評価通達の基礎となる法令が相続税法22条以下数条しかなく、その数条によって財産評価全般を賄うことはとても困難であることからすると、評価通達の規範性が自ずと浮上しても不思議ではありませんが、租税公平主義の観点から同一の物差しによって評価することの重要性を強調しているように考えられます。

もちろん例外はあり、上記判決でも「特段の事情があるとき(同通達6参照)を除き」との言及があるものの、換言すれば、「(6項以外の)評価通達を離脱できるのは『特段の事情がある』場合のみ」ということになり、「特段の事情」とは、評価通達を画一的に適用することがかえって租税公平主義の要請にそぐわなくなるケースに限定されるものと考えられます。

そうすると、「相続税の課税対象である財産は多種多様であり、評価通達は典型的な相続財産の評価例を示したものに過ぎない。そもそも通達の範疇であるのだから、より相応しい評価方法があるならば評価通達を離脱しても許容される」との考えは、課税庁のスタンス(少なくとも、現実に税務訴訟に至った場合のスタンス)とはかなり異なるものと言わざるを得ません。

実のところ、現在の多種多様な相続財産(特に金融商品)に対する手当てが評価通達によって十分にできていないのですが、少なくとも、現在の評価通達の定めによって評価しようと思えばできる財産についてまで任意に離脱できるほどには、評価通達の規範性は低くはありません。

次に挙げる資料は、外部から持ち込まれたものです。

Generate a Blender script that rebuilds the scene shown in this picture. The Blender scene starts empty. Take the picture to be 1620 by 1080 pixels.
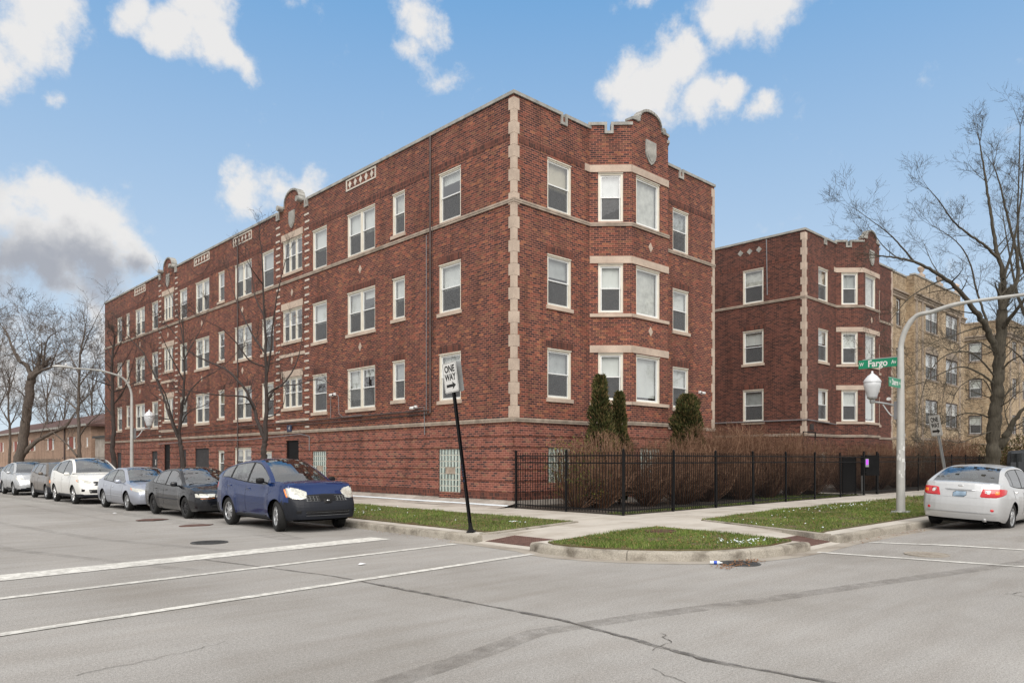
import bpy, math, random
from mathutils import Vector, Matrix
from mathutils.bvhtree import BVHTree
R = math.radians
rnd = random.Random(7)
scene = bpy.context.scene
C = scene.collection

# ---------------------------------------------------------------- mesh builder
class MB:
    def __init__(self): self.v=[]; self.f=[]; self.m=[]; self.M=Matrix.Identity(4); self.flip=False; self.smooth=False
    def frame(self, o, t, n):
        t=Vector(t).normalized(); n=Vector(n).normalized(); z=Vector((0,0,1))
        self.M=Matrix(((t.x,n.x,z.x,o[0]),(t.y,n.y,z.y,o[1]),(t.z,n.z,z.z,o[2]),(0,0,0,1)))
        self.flip = self.M.to_3x3().determinant()<0
        return self
    def add(self, vs, fs, mi=0):
        b=len(self.v); M=self.M
        self.v += [tuple(M@Vector(p)) for p in vs]
        for f in fs:
            f=[b+i for i in f]
            if self.flip: f.reverse()
            self.f.append(f); self.m.append(mi)
    def quad(self,a,b,c,d,mi=0): self.add([a,b,c,d],[(0,1,2,3)],mi)
    def box(self,x0,x1,y0,y1,z0,z1,mi=0):
        if x0>x1:x0,x1=x1,x0
        if y0>y1:y0,y1=y1,y0
        if z0>z1:z0,z1=z1,z0
        self.add([(x0,y0,z0),(x1,y0,z0),(x1,y1,z0),(x0,y1,z0),(x0,y0,z1),(x1,y0,z1),(x1,y1,z1),(x0,y1,z1)],
          [(3,2,1,0),(4,5,6,7),(0,1,5,4),(1,2,6,5),(2,3,7,6),(3,0,4,7)],mi)
    def prism(self, poly, y0, y1, mi=0):      # poly in (x,z), CCW seen from -y ; extruded along y
        n=len(poly)
        a=sum(poly[i][0]*poly[(i+1)%n][1]-poly[(i+1)%n][0]*poly[i][1] for i in range(n))
        if a<0: poly=poly[::-1]
        if y0>y1:y0,y1=y1,y0
        vs=[(p[0],y0,p[1]) for p in poly]+[(p[0],y1,p[1]) for p in poly]
        fs=[tuple(range(n)),tuple(range(2*n-1,n-1,-1))]+[(i,n+i,n+(i+1)%n,(i+1)%n) for i in range(n)]
        self.add(vs,fs,mi)
    def slab(self, poly, z0, z1, mi=0):       # poly in (x,y)
        n=len(poly)
        a=sum(poly[i][0]*poly[(i+1)%n][1]-poly[(i+1)%n][0]*poly[i][1] for i in range(n))
        if a<0: poly=poly[::-1]
        vs=[(p[0],p[1],z0) for p in poly]+[(p[0],p[1],z1) for p in poly]
        fs=[tuple(range(n-1,-1,-1)),tuple(range(n,2*n))]+[(i,(i+1)%n,n+(i+1)%n,n+i) for i in range(n)]
        self.add(vs,fs,mi)
    def tube(self, pts, radii, n=6, mi=0, caps=True):
        pts=[Vector(p) for p in pts]
        if not isinstance(radii,(list,tuple)): radii=[radii]*len(pts)
        vs=[];fs=[];prev=None
        for i,p in enumerate(pts):
            d=(pts[min(i+1,len(pts)-1)]-pts[max(i-1,0)])
            if d.length<1e-9: d=Vector((0,0,1))
            d.normalize()
            if prev is None:
                u=d.cross(Vector((0,0,1)) if abs(d.z)<.9 else Vector((1,0,0))).normalized()
            else:
                u=prev-d*prev.dot(d)
                u=u.normalized() if u.length>1e-6 else d.orthogonal().normalized()
            prev=u; w=d.cross(u)
            for k in range(n):
                a=2*math.pi*k/n
                vs.append(p+(u*math.cos(a)+w*math.sin(a))*radii[i])
        for i in range(len(pts)-1):
            for k in range(n):
                k2=(k+1)%n
                fs.append((i*n+k,i*n+k2,(i+1)*n+k2,(i+1)*n+k))
        if caps and n>3:
            fs.append(tuple(range(n-1,-1,-1))); fs.append(tuple(range((len(pts)-1)*n,len(pts)*n)))
        self.add(vs,fs,mi)
    def lathe(self, prof, c=(0,0,0), n=20, mi=0, axis='z'):   # prof [(r,h)]
        vs=[];fs=[]
        for r,h in prof:
            for k in range(n):
                a=2*math.pi*k/n
                p=(r*math.cos(a),r*math.sin(a),h)
                if axis=='y': p=(p[0],-p[2],p[1])
                if axis=='x': p=(p[2],p[0],p[1])
                vs.append((p[0]+c[0],p[1]+c[1],p[2]+c[2]))
        for i in range(len(prof)-1):
            for k in range(n):
                k2=(k+1)%n
                fs.append((i*n+k,i*n+k2,(i+1)*n+k2,(i+1)*n+k))
        self.add(vs,fs,mi)
    def build(self, name, mats, parent=None, smooth=None, angle=35):
        if not isinstance(mats,(list,tuple)): mats=[mats]
        me=bpy.data.meshes.new(name); me.from_pydata(self.v,[],self.f)
        for m in mats: me.materials.append(m)
        if len(mats)>1: me.polygons.foreach_set('material_index',self.m)
        uv=me.uv_layers.new(name='UVMap'); d=[0.0]*(2*len(me.loops)); V=me.vertices
        for p in me.polygons:
            n=p.normal
            if abs(n.z)>.8: 
                for li in p.loop_indices:
                    co=V[me.loops[li].vertex_index].co; d[2*li]=co.x; d[2*li+1]=co.y
            else:
                l=math.hypot(n.x,n.y); tx,ty=-n.y/l,n.x/l
                for li in p.loop_indices:
                    co=V[me.loops[li].vertex_index].co; d[2*li]=co.x*tx+co.y*ty; d[2*li+1]=co.z
        uv.data.foreach_set('uv',d)
        sm=self.smooth if smooth is None else smooth
        if sm:
            me.polygons.foreach_set('use_smooth',[True]*len(me.polygons))
            if angle: me.set_sharp_from_angle(angle=R(angle))
        me.update()
        o=bpy.data.objects.new(name,me); C.objects.link(o)
        if parent is not None: o.parent=parent
        return o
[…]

納税者にとっては、租税公平主義を殊更に意識することはない(他の納税者がその財産をどのように評価しようが関係がない)のですが、税務行政の執行側からすると租税公平主義を意識せざるを得ないからです。

そうすると、納税者の相続税申告を受任する税理士としては、個々の財産評価について評価通達という同一の物差しを当てることに多少の違和感があったとしても、ある程度は受忍しなければならないと心得ておいた方が、税務調査における摩擦が少なくなると考えられます。